Bookmonger: ‘Life at Fifty Below Zero’ tells the story of a teacher in Alaska
Published 9:00 am Wednesday, August 12, 2020
As preface to her new memoir, “Life at Fifty Below Zero,” author Christina Reagle provides this note: “50° degrees below zero or minus 50 means it is 82° degrees below freezing (Fahrenheit). That is damn cold.”
This is why I picked up this book one recent sweltering afternoon, hoping it might fool me into feeling cooler.
In spring 1972, Reagle and her husband were a young Bay Area couple interested in simplifying their lifestyle. Reagle was a teacher and her husband, Jed, was completing his final semester before getting his California teaching license.
On a whim, they met with recruiters who had come to the Bay Area looking for teachers to work in the Alaskan bush. The interview included an unusual question: did they know what a Honey Bucket was and how to empty one?
They figured teaching in Alaska for a year would be fun. When they got the call, they promptly boxed up their belongings, traded in their VolksWagen and MGB for a Toyota Land Cruiser, and headed up the coast.
When they reached the Alaska ALCAN highway, their trip was made memorable with beautiful scenery, hordes of mosquitoes, flat tires and drenching rain.
“Getting wetter and wetter by the minute, made me realize I agreed to this adventure so it was time to put on my big girl pants and become positive,” Reagle recalls.

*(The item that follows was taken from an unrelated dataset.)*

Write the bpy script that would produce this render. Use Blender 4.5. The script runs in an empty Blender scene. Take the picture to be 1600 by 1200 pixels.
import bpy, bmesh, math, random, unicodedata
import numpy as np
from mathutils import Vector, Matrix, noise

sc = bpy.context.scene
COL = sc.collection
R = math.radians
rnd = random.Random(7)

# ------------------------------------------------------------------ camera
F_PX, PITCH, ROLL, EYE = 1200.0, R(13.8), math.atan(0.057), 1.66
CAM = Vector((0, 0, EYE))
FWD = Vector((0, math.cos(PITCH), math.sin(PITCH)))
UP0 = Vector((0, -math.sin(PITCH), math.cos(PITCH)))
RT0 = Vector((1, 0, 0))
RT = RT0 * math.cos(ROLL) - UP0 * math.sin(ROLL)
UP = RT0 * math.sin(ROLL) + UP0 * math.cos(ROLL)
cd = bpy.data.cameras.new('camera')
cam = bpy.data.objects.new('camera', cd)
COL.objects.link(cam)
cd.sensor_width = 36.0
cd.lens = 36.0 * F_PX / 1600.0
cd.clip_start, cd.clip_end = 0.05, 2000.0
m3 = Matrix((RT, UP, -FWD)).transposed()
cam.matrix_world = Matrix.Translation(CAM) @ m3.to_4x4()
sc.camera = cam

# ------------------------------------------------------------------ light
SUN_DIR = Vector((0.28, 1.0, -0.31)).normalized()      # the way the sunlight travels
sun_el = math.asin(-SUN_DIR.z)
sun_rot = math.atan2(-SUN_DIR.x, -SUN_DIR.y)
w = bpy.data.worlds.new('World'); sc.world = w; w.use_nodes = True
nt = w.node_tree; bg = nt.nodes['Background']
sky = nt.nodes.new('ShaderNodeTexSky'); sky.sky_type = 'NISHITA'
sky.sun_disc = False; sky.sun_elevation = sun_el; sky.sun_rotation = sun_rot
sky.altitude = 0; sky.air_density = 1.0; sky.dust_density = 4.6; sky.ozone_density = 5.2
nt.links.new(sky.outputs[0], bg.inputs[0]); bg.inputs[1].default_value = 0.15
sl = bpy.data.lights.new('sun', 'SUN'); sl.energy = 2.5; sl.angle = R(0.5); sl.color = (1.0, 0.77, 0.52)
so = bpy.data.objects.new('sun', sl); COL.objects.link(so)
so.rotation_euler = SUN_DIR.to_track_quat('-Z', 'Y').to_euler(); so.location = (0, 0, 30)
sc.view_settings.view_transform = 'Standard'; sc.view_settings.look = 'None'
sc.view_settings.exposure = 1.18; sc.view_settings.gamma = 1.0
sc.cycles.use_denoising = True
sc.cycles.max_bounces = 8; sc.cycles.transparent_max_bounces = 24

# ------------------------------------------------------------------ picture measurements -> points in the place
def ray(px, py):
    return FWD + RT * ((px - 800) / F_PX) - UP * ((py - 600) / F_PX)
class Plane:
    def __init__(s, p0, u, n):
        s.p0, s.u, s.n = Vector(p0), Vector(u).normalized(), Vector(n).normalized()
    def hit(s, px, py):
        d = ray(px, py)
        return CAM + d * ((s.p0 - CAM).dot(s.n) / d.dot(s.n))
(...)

They were assigned to a school in a remote village on the Yukon River, where the only building that had indoor plumbing (of sorts) was the schoolhouse. Hence the Honey Bucket question.
They threw themselves into village life, participating in local customs such as berry-picking and Slaviq (Russian Orthodox Christmas). They joined in the excitement of following Alaska’s first Iditarod that winter. They witnessed the frozen Yukon River break up and flow free again in May.
Reagle was pregnant by the end of their first year. The couple signed on for another year of teaching and transferred to another village.
Reagle stayed in Alaska for 33 years. Her observations are chatty and direct. She covers the experiences of teaching in schools all over Alaska while raising two sons, caring for a growing passel of sled dogs, then reinventing her life as an educational administrator in Juneau after her divorce.
This memoir also discusses the important changes that were taking place in Alaska’s education system and society over Reagle’s time there. Issues of equity came to the forefront and missionary-style teaching methods were phased out in favor of more culturally and linguistically relevant methods and curricula. Reagle became deeply involved in promoting this transition.
After her sons were grown, Reagle moved to Oregon and was hired by Western Oregon University.
“Live at Fifty Below Zero” reflects on a full life that has been as much about learning as about teaching. It’s a good book to chill out with.